**Prompt:**
Reproduce only the lines of the material below that start at the line containing "Continue the Blender" and stop at the line containing "rz_(tb)-.35), .08, .08).build('roof_tie', 'steel', fr)". Keep both end lines.
--- START ---
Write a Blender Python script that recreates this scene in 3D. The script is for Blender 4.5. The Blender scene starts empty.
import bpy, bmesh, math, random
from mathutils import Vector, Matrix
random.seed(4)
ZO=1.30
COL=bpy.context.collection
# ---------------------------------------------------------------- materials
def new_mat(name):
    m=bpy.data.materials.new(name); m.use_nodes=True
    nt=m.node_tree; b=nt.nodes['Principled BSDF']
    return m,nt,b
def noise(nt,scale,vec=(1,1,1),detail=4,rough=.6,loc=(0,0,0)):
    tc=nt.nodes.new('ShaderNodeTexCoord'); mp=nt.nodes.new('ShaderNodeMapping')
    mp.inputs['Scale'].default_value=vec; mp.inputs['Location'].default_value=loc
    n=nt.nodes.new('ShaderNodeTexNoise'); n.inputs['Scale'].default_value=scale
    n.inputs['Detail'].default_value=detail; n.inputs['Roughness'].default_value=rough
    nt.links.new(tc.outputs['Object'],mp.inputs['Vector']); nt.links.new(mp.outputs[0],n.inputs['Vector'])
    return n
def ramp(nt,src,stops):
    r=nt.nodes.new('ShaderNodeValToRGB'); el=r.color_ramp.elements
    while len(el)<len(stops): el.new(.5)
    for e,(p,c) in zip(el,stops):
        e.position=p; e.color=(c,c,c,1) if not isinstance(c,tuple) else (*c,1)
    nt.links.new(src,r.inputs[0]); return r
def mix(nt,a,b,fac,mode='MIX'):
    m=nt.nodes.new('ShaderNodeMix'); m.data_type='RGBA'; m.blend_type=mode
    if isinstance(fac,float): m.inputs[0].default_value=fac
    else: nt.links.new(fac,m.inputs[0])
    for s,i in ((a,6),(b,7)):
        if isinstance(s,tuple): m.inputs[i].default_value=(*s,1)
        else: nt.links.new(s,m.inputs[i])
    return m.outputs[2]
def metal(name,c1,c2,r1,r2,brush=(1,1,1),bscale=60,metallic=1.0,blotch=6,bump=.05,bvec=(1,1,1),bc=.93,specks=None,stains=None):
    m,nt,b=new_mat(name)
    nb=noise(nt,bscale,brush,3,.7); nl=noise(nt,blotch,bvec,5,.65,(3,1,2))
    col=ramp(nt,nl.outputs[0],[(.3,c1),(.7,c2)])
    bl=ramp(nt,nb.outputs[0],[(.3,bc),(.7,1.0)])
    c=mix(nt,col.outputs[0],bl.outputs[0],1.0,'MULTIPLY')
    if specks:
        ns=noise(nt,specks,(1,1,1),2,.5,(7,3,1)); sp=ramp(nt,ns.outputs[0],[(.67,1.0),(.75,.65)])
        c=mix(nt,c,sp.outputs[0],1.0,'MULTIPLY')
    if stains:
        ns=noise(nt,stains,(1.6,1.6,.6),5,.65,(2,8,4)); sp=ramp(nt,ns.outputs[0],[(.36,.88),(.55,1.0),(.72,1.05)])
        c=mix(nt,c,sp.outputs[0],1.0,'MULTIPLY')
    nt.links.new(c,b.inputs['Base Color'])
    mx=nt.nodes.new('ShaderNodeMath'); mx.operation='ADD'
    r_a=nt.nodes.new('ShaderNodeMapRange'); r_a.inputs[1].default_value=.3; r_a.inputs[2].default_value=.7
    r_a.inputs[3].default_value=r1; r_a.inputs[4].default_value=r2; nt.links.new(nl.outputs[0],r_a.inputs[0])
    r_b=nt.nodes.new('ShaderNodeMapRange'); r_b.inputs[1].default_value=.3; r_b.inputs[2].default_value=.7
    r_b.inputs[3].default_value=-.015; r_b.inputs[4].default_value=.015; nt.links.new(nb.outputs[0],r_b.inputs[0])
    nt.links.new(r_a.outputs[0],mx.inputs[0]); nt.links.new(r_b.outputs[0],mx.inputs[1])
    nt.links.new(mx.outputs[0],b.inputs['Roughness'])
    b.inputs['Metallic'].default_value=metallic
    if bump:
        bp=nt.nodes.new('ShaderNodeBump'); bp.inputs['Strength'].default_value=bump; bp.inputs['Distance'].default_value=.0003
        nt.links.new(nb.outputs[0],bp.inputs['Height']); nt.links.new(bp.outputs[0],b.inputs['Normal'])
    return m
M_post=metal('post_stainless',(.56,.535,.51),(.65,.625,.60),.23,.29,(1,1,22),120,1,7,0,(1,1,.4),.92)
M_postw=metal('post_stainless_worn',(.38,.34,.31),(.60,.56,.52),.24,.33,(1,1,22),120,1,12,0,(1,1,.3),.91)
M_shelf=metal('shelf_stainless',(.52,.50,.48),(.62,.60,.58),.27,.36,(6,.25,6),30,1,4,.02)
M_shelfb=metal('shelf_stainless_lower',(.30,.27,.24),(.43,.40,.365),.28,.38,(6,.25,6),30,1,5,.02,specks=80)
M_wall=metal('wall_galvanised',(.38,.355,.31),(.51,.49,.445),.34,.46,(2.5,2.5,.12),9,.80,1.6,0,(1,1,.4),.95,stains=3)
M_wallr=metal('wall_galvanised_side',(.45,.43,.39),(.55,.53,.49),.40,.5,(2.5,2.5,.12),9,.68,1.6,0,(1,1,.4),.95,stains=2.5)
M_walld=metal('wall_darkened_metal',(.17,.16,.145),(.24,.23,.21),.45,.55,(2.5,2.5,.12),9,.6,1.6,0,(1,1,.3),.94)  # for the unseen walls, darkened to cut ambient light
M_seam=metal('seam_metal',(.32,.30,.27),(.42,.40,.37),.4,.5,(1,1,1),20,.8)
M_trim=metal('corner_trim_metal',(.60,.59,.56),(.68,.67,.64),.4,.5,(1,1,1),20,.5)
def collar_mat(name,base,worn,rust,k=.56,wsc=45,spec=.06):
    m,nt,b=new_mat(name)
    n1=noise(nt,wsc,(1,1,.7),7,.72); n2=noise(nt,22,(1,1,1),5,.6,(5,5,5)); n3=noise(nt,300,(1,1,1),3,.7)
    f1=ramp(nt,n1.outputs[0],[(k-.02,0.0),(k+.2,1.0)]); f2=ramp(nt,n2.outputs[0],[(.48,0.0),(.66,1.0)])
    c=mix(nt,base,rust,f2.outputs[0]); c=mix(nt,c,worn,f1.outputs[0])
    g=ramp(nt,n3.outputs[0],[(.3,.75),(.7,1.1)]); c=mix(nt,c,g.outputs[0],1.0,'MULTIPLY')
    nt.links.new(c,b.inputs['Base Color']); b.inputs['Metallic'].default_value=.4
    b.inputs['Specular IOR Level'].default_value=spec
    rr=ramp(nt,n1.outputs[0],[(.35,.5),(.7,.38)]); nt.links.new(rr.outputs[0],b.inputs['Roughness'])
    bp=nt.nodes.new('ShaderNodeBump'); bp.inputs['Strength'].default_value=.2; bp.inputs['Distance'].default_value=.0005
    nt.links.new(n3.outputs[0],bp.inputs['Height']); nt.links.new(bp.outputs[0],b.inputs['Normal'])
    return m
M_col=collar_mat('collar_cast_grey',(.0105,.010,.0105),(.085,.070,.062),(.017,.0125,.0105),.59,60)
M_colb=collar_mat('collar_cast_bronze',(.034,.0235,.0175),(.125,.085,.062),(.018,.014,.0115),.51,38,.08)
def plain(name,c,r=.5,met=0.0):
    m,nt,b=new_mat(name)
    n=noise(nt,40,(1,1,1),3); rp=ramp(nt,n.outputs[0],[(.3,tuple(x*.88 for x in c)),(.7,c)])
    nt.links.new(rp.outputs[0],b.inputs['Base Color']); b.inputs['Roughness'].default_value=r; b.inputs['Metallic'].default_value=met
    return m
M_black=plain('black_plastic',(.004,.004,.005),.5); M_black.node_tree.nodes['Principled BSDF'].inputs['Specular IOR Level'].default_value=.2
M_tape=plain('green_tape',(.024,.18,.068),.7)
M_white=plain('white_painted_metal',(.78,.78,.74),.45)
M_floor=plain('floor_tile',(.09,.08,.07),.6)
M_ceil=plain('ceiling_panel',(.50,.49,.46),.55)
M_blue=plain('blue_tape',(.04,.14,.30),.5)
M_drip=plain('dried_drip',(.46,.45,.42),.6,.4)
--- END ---
--- START ---
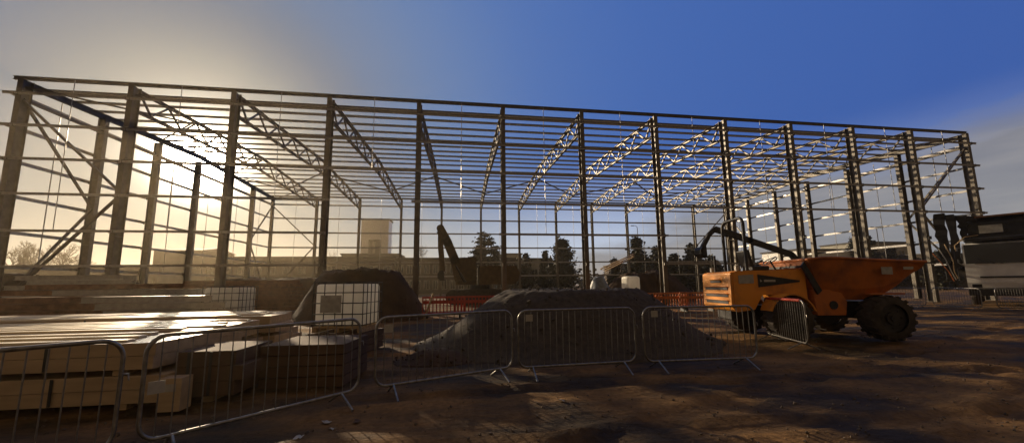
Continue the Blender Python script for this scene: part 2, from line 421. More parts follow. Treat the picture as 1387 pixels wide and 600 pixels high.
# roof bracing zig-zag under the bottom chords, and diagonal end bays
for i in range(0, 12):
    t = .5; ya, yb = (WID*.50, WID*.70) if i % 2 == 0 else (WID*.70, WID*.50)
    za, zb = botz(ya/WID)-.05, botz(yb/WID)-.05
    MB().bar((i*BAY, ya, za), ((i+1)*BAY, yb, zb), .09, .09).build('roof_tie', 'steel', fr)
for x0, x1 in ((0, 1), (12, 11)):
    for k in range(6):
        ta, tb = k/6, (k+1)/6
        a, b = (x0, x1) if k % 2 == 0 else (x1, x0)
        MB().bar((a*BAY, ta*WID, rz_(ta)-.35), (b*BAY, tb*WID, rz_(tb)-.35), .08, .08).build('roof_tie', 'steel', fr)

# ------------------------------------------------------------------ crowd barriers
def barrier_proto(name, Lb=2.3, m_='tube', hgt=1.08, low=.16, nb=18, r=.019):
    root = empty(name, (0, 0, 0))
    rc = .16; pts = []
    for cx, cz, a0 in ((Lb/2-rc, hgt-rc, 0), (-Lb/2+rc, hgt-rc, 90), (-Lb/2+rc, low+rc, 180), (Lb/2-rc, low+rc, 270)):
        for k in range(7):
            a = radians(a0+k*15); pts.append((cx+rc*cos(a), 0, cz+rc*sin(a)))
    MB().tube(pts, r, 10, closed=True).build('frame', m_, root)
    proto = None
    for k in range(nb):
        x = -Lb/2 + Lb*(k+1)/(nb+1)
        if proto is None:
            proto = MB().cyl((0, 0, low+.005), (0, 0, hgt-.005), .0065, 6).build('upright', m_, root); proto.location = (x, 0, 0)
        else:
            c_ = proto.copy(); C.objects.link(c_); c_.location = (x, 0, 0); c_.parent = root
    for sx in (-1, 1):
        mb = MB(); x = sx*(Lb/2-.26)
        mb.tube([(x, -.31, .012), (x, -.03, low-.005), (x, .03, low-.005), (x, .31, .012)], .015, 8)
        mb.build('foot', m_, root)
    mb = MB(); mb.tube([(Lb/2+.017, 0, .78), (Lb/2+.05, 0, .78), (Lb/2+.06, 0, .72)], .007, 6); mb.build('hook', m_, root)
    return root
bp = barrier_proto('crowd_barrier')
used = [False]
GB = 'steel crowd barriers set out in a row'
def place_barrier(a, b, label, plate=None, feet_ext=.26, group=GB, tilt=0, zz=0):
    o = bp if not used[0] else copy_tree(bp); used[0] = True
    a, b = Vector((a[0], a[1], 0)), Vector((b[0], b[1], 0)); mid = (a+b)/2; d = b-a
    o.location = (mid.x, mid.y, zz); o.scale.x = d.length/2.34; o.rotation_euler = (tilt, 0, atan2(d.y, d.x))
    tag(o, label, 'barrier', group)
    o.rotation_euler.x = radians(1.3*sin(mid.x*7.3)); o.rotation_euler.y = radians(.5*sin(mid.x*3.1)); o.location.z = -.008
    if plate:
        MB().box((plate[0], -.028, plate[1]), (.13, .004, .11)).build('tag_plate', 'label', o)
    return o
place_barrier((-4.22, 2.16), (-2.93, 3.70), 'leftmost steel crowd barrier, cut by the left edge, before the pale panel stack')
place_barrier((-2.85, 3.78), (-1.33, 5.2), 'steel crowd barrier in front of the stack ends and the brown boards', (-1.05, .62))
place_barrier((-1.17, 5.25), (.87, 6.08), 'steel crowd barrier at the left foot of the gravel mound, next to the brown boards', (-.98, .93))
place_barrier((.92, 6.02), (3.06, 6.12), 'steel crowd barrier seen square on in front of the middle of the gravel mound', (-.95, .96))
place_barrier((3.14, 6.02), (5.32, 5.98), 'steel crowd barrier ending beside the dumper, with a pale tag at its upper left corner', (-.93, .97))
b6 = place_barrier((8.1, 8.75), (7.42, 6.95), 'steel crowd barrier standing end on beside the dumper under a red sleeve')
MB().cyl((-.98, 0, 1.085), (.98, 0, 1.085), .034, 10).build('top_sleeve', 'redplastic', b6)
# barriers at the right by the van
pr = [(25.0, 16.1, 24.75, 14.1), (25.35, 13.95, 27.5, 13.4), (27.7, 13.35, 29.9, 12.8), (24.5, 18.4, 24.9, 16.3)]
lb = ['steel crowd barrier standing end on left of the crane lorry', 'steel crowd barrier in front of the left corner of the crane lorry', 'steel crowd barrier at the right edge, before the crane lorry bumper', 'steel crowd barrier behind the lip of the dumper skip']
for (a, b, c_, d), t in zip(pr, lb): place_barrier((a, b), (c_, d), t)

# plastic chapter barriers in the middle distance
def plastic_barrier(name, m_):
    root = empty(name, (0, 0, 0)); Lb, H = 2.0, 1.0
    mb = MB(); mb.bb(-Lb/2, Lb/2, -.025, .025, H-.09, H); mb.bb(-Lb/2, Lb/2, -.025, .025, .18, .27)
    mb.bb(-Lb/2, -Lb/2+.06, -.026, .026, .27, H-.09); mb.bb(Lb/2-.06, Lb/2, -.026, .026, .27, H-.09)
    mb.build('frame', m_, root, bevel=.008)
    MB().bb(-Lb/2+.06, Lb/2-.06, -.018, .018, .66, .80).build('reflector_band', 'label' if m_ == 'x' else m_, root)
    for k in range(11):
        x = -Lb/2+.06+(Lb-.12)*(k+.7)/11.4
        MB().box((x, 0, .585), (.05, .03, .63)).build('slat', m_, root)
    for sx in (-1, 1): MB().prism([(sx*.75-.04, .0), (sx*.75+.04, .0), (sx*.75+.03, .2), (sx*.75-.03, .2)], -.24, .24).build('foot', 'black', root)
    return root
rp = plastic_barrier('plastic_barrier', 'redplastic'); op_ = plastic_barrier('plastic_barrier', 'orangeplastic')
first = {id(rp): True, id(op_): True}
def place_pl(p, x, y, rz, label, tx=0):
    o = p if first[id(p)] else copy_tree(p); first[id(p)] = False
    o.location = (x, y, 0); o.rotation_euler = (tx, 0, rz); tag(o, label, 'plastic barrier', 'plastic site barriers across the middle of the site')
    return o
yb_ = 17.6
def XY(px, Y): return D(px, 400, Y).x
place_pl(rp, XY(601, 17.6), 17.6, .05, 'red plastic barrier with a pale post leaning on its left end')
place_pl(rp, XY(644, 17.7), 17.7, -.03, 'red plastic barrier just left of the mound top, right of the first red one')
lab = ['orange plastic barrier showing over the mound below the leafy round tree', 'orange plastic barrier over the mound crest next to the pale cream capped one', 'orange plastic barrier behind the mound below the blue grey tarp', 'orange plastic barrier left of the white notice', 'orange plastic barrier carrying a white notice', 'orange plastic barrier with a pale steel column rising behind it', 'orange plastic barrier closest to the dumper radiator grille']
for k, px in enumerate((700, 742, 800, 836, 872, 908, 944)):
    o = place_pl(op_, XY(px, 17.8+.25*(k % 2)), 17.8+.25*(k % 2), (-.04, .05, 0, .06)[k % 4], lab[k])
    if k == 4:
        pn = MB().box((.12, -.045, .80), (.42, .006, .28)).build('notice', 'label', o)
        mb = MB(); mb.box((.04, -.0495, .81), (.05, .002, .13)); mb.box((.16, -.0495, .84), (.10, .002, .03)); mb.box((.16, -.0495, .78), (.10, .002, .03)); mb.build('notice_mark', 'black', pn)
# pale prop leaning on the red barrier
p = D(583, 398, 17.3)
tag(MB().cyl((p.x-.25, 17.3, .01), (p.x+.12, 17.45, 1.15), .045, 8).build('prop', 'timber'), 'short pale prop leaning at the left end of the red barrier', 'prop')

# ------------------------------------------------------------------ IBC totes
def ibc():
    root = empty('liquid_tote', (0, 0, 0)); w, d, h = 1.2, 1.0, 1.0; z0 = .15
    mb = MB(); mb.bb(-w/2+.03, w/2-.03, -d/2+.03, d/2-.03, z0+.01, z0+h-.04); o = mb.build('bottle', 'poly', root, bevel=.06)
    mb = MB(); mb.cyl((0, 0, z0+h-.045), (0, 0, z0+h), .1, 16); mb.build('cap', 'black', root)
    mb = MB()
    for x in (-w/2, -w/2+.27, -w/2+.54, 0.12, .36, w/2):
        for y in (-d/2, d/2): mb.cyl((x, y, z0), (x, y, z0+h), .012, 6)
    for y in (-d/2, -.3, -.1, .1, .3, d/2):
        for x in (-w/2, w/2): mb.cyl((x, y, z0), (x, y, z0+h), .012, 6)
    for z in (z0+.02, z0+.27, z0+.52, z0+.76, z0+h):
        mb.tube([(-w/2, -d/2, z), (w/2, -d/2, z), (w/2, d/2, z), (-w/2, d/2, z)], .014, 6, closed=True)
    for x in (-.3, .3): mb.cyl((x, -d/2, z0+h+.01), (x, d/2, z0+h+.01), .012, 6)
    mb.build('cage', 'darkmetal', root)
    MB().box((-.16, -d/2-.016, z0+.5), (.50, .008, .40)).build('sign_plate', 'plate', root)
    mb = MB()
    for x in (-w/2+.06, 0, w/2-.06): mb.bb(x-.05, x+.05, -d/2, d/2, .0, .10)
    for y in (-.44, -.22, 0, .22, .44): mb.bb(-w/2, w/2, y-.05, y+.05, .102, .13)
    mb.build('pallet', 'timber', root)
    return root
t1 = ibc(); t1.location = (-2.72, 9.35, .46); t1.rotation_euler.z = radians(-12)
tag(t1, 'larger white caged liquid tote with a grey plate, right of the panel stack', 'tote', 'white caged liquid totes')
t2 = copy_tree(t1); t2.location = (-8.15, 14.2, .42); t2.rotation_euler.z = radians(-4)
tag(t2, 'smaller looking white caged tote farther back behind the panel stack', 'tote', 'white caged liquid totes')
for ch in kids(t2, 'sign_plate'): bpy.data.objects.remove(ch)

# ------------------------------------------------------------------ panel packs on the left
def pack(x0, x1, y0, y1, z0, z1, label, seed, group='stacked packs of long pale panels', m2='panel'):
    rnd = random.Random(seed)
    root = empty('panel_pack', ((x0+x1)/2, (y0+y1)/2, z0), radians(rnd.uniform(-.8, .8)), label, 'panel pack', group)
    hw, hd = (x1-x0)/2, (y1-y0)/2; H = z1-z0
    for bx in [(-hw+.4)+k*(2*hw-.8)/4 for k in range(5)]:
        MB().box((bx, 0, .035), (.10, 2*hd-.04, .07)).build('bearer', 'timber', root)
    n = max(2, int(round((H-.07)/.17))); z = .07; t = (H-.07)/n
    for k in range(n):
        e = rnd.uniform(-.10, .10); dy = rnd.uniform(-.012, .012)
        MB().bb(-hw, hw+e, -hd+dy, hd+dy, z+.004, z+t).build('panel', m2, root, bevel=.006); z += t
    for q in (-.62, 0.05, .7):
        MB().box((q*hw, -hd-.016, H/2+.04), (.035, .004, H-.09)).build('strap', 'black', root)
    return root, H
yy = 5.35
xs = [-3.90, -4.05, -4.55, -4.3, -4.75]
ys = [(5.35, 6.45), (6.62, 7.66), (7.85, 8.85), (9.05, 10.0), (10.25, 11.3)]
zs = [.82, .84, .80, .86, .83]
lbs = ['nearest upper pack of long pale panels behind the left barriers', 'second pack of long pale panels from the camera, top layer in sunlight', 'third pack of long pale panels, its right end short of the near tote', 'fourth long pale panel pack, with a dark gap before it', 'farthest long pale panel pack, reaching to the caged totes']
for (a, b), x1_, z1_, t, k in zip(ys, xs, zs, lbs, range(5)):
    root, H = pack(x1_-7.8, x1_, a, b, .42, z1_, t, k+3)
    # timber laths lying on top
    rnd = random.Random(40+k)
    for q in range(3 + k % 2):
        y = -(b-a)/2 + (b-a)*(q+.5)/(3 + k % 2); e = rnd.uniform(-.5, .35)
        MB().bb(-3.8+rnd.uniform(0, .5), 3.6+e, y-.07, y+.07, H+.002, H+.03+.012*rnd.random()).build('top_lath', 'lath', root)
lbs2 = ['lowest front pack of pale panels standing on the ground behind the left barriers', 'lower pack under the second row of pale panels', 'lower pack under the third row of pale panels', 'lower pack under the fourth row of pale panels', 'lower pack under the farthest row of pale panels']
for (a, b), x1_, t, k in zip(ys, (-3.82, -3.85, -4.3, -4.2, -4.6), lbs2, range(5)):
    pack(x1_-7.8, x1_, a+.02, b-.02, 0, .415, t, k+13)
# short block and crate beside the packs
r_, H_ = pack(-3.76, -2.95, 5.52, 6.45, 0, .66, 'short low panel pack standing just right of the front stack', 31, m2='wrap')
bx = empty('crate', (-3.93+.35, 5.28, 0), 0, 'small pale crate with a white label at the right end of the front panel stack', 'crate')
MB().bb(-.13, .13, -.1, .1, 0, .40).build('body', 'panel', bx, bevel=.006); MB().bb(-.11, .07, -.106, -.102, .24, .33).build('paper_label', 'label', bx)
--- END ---
**Exercise result:**
Continue the Blender Python script for this scene: part 2, from line 421. More parts follow. Treat the picture as 1387 pixels wide and 600 pixels high.
# roof bracing zig-zag under the bottom chords, and diagonal end bays
for i in range(0, 12):
    t = .5; ya, yb = (WID*.50, WID*.70) if i % 2 == 0 else (WID*.70, WID*.50)
    za, zb = botz(ya/WID)-.05, botz(yb/WID)-.05
    MB().bar((i*BAY, ya, za), ((i+1)*BAY, yb, zb), .09, .09).build('roof_tie', 'steel', fr)
for x0, x1 in ((0, 1), (12, 11)):
    for k in range(6):
        ta, tb = k/6, (k+1)/6
        a, b = (x0, x1) if k % 2 == 0 else (x1, x0)
        MB().bar((a*BAY, ta*WID, rz_(ta)-.35), (b*BAY, tb*WID, rz_(tb)-.35), .08, .08).build('roof_tie', 'steel', fr)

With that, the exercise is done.